L'achèvement de la figure de Merlin dans le Petit Saint-Graal ou le cycle court

 

Arrive finalement le Merlin du cycle court (qu'on attribue à Robert de Boron ou un pseudo Robert de Boron). La figure merlinesque qui y est présentée foisonne de thèmes fondamentaux : né d'une vierge trompée par une incube, le héros est désormais surnommé "l'enfant sans père". On le présente comme étant à la fois un prophète et un puissant magicien. On fait aussi de lui l'instigateur de la Table Ronde et de la Quête du Graal. Fait à noter, le nom de Merlin était auparavant apparu dans une fiction française de Chrétien de Troyes, mais sans que le personnage occupe une place marquée.

 

Tous ces éléments seront conservés jusqu'à notre époque dans la plupart des récits subséquents : dans son film Excalibur, John Boorman, qui s'est inspiré de la Morte Darthur de Thomas Malory (une autre version médiévale ! XVe siècle), présente un magicien très près du personnage du Merlin ; dans le roman intitulé L'Enchanteur paru en 1984, René Barjavel fait du magicien un conseiller et un guide omniprésent dans la quête des chevaliers ; Jean Markale, dans son Cycle du Graal : première époque, conserve presque intégralement les caractéristiques du héros médiéval. En fait, le personnage de Merlin ne cesse d'inspirer de nouveaux auteurs, lesquels continuent à le modeler.
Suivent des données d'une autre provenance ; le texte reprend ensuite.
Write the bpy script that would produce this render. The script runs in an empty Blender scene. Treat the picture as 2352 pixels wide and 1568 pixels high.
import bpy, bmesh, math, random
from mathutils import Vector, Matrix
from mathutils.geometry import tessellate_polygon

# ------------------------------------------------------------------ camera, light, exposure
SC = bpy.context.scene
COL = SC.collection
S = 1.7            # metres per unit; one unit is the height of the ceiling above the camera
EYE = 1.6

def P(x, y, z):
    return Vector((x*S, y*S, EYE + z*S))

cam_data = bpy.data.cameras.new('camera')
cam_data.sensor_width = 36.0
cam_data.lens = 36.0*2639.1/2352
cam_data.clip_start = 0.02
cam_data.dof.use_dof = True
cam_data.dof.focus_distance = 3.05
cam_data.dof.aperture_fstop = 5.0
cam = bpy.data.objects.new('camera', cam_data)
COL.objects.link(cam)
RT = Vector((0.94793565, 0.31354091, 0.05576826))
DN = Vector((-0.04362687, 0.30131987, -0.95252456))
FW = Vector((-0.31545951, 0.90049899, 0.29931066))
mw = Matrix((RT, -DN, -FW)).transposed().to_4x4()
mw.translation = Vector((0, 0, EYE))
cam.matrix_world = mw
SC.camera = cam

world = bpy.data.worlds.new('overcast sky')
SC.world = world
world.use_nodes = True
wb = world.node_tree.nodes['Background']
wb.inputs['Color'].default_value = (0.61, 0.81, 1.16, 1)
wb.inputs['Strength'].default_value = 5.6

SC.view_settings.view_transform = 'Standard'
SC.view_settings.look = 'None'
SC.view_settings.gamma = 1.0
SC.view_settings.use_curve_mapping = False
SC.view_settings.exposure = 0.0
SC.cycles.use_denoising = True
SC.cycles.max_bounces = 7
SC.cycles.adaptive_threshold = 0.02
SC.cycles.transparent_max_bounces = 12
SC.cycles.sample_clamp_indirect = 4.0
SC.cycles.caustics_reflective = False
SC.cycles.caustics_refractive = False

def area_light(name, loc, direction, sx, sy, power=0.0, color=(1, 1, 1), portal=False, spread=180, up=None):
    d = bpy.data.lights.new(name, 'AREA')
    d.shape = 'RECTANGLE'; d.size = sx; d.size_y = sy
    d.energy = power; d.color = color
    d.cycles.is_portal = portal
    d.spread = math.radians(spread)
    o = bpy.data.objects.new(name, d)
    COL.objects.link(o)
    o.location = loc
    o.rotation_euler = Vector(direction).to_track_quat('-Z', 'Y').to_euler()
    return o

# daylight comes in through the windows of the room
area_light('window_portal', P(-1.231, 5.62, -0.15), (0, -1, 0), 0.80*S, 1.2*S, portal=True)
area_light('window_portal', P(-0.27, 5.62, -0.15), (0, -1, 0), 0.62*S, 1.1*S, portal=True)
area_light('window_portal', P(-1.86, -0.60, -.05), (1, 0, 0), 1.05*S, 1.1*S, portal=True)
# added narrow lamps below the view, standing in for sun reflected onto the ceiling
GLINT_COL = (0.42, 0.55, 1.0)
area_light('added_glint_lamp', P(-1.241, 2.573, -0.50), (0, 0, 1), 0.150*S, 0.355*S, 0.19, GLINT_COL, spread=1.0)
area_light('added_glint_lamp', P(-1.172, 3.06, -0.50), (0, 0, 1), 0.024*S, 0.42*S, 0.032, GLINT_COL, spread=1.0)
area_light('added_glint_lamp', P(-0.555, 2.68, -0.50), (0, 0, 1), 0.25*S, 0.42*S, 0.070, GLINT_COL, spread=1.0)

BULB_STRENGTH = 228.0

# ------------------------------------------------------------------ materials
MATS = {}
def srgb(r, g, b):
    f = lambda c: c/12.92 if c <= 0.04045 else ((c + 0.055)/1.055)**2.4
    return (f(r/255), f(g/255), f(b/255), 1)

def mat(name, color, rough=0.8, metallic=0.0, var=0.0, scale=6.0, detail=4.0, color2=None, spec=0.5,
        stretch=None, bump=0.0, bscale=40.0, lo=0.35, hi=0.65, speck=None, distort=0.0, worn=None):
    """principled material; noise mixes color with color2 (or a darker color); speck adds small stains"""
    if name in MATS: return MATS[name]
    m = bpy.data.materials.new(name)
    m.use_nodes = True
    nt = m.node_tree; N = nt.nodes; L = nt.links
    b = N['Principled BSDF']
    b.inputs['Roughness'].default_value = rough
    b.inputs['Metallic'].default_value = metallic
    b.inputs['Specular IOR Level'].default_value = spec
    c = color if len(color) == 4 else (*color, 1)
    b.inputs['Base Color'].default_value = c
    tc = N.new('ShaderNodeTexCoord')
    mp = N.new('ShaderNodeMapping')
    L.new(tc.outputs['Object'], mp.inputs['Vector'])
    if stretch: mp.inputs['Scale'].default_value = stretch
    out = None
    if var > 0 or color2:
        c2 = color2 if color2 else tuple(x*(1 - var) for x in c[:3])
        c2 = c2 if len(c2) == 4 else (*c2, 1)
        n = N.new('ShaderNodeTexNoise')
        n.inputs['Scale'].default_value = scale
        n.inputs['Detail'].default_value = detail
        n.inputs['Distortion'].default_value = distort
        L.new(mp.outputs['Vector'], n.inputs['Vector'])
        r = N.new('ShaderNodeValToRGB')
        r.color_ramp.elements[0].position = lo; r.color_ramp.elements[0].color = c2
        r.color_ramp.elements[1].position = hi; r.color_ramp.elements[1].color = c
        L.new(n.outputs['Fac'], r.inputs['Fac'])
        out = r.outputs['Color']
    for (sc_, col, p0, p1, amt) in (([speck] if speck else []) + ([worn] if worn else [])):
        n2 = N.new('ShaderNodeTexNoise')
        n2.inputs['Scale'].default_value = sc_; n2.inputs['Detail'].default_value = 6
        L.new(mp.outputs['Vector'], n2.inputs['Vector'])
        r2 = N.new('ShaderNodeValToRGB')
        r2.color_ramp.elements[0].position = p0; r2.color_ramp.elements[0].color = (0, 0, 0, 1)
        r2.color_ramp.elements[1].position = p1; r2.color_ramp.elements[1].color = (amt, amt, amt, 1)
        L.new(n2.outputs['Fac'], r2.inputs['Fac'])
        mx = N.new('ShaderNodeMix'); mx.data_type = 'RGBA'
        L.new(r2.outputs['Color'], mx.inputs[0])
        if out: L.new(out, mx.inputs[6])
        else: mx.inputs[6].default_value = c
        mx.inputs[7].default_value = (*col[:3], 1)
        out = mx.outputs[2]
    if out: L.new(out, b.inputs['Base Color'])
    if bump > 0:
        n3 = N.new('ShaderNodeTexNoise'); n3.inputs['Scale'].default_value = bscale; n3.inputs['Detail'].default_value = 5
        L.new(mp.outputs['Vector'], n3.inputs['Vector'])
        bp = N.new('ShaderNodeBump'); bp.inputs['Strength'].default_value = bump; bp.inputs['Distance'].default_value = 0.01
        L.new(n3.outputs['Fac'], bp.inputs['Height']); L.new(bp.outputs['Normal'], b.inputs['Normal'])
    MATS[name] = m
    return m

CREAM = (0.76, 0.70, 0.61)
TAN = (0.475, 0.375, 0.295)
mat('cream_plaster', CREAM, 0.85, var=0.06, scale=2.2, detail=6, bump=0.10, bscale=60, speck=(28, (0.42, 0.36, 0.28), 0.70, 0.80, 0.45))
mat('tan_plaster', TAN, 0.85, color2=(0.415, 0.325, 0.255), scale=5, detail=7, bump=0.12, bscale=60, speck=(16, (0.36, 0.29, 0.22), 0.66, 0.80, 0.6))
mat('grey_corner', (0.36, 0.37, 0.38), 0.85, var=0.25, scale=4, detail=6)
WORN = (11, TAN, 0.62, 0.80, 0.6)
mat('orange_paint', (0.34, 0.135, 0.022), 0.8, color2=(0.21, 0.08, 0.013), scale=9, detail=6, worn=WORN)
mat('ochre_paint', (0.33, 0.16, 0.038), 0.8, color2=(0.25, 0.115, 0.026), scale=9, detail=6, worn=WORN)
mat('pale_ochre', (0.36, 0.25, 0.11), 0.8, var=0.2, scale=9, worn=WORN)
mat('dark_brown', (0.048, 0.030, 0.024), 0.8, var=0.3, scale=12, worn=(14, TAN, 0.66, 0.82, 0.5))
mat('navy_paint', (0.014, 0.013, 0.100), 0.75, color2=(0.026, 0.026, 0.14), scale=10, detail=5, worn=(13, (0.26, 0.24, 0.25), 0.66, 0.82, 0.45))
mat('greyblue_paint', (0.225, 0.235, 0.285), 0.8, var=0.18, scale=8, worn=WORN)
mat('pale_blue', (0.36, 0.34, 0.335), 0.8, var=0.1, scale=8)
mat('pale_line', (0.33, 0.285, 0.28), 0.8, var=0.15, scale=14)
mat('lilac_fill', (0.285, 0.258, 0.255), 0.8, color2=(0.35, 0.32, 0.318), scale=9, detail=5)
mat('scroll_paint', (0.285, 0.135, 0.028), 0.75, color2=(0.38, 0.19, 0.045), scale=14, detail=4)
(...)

Il est évident que cet intérêt toujours renouvelé signale qu'une image symbolique (oserions-nous dire mythique ?) se dégage des caractéristiques que Merlin possède déjà.

 

N.B. Ce texte est un résumé du premier chapitre de mon mémoire de maîtrise intitulé La problématique du père dans la légende de Merlin qui est disponible à la bibliothèque de l'Université Laval et à la Bibliothèque Nationale du Canada.